Darüber hinaus wäre auch die grundsätzliche Klärungsbedürftigkeit nicht ausreichend dargelegt. Das Verwaltungsgericht hat sich bei seiner Entscheidung, auch zu der Frage der Stellung von Frauen und Mädchen in Sierra Leone, auf eingeführte Erkenntnismittel gestützt. Die Kläger legen aber nicht anhand überprüfbarer Hinweise auf vom Verwaltungsgericht nicht berücksichtigte Tatsachen- und Erkenntnisquellen dar, warum die aufgeworfene Frage im Berufungsverfahren zu einer vom angefochtenen Urteil abweichenden Entscheidung führen könnte. Sie wenden sich letztlich im Gewand einer Grundsatzrüge gegen die Richtigkeit der verwaltungsgerichtlichen Entscheidung. Damit wird jedoch kein in § 78 Abs. 3 AsylG genannter Zulassungsgrund dargetan (vgl. BayVGH, B.v. 1.8.2019 – 9 ZB 19.32756 – juris Rn. 4).

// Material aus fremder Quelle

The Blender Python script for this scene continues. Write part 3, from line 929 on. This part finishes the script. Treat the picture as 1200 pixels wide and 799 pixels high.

2. Soweit die Kläger auch im Hinblick darauf, dass das Verwaltungsgericht Abschiebungsverbote nach § 60 Abs. 5 oder Abs. 7 Satz 1 AufenthG verneint hat, eine grundsätzliche Bedeutung der Rechtssache geltend machen, ist schon keine Frage formuliert, die auf ihre Entscheidungserheblichkeit und ihre grundsätzliche Klärungsbedürftigkeit untersucht werden könnte. Selbst wenn dem diesbezüglichen Zulassungsvorbringen, das Verwaltungsgericht verkenne, dass die Kläger aufgrund der „ausgebrachten Verfolgungsmaßnahmen“ der Familie gezwungen wären, ständig Maßnahmen zu ergreifen, um nicht entdeckt zu werden und sie dies an der Sicherstellung ihres Lebensunterhalts hindern würde, sowie dass es außerdem nicht darauf eingehe, dass alleinstehende muslimische Frauen mit unehelichen Kindern von radikalen Moslems verfolgt werden, eine grundsätzliche Fragestellung zu entnehmen wäre, würde es an der ausreichenden Darlegung sowohl der Entscheidungserheblichkeit als auch der grundsätzlichen Klärungsbedürftigkeit fehlen. Auf die unter 1. angeführten Gründe kann hierzu verwiesen werden.
Die Kostenentscheidung folgt aus § 154 Abs. 2, § 159 Satz 2 VwGO. Gerichtskosten werden nicht erhoben (§ 83b AsylG).
Mit der nach § 80 AsylG unanfechtbaren Ablehnung des Zulassungsantrags wird das Urteil des Verwaltungsgerichts rechtskräftig (§ 78 Abs. 5 Satz 2 AsylG).